▶ [Short task] Output every line below exactly.
□ □ □
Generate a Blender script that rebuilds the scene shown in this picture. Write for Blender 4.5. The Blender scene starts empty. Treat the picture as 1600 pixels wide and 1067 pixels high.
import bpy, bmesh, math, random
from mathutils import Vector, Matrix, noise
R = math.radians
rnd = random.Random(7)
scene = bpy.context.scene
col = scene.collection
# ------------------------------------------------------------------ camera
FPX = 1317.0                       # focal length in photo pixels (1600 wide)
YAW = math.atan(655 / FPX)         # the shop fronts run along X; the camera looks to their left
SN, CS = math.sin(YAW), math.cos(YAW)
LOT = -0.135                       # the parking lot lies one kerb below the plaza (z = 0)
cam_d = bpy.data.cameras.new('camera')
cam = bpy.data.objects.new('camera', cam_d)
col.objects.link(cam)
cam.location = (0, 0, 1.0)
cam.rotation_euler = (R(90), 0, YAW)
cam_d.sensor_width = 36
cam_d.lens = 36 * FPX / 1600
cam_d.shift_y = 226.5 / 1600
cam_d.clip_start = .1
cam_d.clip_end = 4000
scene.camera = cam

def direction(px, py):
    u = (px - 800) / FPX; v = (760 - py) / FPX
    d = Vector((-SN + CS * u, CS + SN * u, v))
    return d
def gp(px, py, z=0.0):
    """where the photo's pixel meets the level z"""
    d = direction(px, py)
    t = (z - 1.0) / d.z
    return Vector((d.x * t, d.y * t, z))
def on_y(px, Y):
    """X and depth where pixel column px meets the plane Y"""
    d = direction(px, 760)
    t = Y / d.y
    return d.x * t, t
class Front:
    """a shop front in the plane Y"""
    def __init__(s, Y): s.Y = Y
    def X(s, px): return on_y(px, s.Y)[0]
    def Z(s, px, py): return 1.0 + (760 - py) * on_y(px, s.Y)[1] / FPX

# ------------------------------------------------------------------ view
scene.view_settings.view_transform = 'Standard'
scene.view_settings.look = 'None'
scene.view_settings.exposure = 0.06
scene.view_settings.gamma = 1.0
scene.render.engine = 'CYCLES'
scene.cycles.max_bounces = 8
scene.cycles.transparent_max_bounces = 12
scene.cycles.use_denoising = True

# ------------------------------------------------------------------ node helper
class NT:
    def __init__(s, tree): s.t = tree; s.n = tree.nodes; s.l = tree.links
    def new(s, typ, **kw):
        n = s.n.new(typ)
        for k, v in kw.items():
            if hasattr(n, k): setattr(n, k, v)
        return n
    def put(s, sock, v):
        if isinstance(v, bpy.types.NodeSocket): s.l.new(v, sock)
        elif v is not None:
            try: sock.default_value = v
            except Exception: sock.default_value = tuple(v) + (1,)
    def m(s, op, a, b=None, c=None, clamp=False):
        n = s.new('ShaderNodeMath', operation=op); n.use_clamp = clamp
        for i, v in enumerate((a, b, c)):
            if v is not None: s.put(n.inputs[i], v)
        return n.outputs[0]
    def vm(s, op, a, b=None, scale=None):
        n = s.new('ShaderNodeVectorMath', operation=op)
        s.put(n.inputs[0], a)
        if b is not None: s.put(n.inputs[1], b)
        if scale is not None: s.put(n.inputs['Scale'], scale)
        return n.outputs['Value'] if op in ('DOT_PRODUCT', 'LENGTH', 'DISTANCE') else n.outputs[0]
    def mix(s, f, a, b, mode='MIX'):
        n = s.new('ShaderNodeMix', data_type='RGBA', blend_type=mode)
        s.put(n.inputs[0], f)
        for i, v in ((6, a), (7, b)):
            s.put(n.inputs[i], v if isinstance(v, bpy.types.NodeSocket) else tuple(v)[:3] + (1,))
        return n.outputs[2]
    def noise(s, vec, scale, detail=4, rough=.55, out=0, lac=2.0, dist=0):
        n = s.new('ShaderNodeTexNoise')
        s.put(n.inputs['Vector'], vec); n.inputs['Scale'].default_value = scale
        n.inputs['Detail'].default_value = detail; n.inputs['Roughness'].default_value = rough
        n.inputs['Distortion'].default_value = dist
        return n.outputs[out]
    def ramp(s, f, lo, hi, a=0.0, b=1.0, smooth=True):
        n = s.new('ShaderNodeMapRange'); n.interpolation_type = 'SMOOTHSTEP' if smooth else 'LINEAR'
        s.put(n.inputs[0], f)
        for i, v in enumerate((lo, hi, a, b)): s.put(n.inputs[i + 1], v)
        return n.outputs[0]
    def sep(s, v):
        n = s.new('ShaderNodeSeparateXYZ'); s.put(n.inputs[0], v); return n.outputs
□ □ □
▶ [Exercise response]
Generate a Blender script that rebuilds the scene shown in this picture. Write for Blender 4.5. The Blender scene starts empty. Treat the picture as 1600 pixels wide and 1067 pixels high.
import bpy, bmesh, math, random
from mathutils import Vector, Matrix, noise
R = math.radians
rnd = random.Random(7)
scene = bpy.context.scene
col = scene.collection
# ------------------------------------------------------------------ camera
FPX = 1317.0                       # focal length in photo pixels (1600 wide)
YAW = math.atan(655 / FPX)         # the shop fronts run along X; the camera looks to their left
SN, CS = math.sin(YAW), math.cos(YAW)
LOT = -0.135                       # the parking lot lies one kerb below the plaza (z = 0)
cam_d = bpy.data.cameras.new('camera')
cam = bpy.data.objects.new('camera', cam_d)
col.objects.link(cam)
cam.location = (0, 0, 1.0)
cam.rotation_euler = (R(90), 0, YAW)
cam_d.sensor_width = 36
cam_d.lens = 36 * FPX / 1600
cam_d.shift_y = 226.5 / 1600
cam_d.clip_start = .1
cam_d.clip_end = 4000
scene.camera = cam

def direction(px, py):
    u = (px - 800) / FPX; v = (760 - py) / FPX
    d = Vector((-SN + CS * u, CS + SN * u, v))
    return d
def gp(px, py, z=0.0):
    """where the photo's pixel meets the level z"""
    d = direction(px, py)
    t = (z - 1.0) / d.z
    return Vector((d.x * t, d.y * t, z))
def on_y(px, Y):
    """X and depth where pixel column px meets the plane Y"""
    d = direction(px, 760)
    t = Y / d.y
    return d.x * t, t
class Front:
    """a shop front in the plane Y"""
    def __init__(s, Y): s.Y = Y
    def X(s, px): return on_y(px, s.Y)[0]
    def Z(s, px, py): return 1.0 + (760 - py) * on_y(px, s.Y)[1] / FPX

# ------------------------------------------------------------------ view
scene.view_settings.view_transform = 'Standard'
scene.view_settings.look = 'None'
scene.view_settings.exposure = 0.06
scene.view_settings.gamma = 1.0
scene.render.engine = 'CYCLES'
scene.cycles.max_bounces = 8
scene.cycles.transparent_max_bounces = 12
scene.cycles.use_denoising = True

# ------------------------------------------------------------------ node helper
class NT:
    def __init__(s, tree): s.t = tree; s.n = tree.nodes; s.l = tree.links
    def new(s, typ, **kw):
        n = s.n.new(typ)
        for k, v in kw.items():
            if hasattr(n, k): setattr(n, k, v)
        return n
    def put(s, sock, v):
        if isinstance(v, bpy.types.NodeSocket): s.l.new(v, sock)
        elif v is not None:
            try: sock.default_value = v
            except Exception: sock.default_value = tuple(v) + (1,)
    def m(s, op, a, b=None, c=None, clamp=False):
        n = s.new('ShaderNodeMath', operation=op); n.use_clamp = clamp
        for i, v in enumerate((a, b, c)):
            if v is not None: s.put(n.inputs[i], v)
        return n.outputs[0]
    def vm(s, op, a, b=None, scale=None):
        n = s.new('ShaderNodeVectorMath', operation=op)
        s.put(n.inputs[0], a)
        if b is not None: s.put(n.inputs[1], b)
        if scale is not None: s.put(n.inputs['Scale'], scale)
        return n.outputs['Value'] if op in ('DOT_PRODUCT', 'LENGTH', 'DISTANCE') else n.outputs[0]
    def mix(s, f, a, b, mode='MIX'):
        n = s.new('ShaderNodeMix', data_type='RGBA', blend_type=mode)
        s.put(n.inputs[0], f)
        for i, v in ((6, a), (7, b)):
            s.put(n.inputs[i], v if isinstance(v, bpy.types.NodeSocket) else tuple(v)[:3] + (1,))
        return n.outputs[2]
    def noise(s, vec, scale, detail=4, rough=.55, out=0, lac=2.0, dist=0):
        n = s.new('ShaderNodeTexNoise')
        s.put(n.inputs['Vector'], vec); n.inputs['Scale'].default_value = scale
        n.inputs['Detail'].default_value = detail; n.inputs['Roughness'].default_value = rough
        n.inputs['Distortion'].default_value = dist
        return n.outputs[out]
    def ramp(s, f, lo, hi, a=0.0, b=1.0, smooth=True):
        n = s.new('ShaderNodeMapRange'); n.interpolation_type = 'SMOOTHSTEP' if smooth else 'LINEAR'
        s.put(n.inputs[0], f)
        for i, v in enumerate((lo, hi, a, b)): s.put(n.inputs[i + 1], v)
        return n.outputs[0]
    def sep(s, v):
        n = s.new('ShaderNodeSeparateXYZ'); s.put(n.inputs[0], v); return n.outputs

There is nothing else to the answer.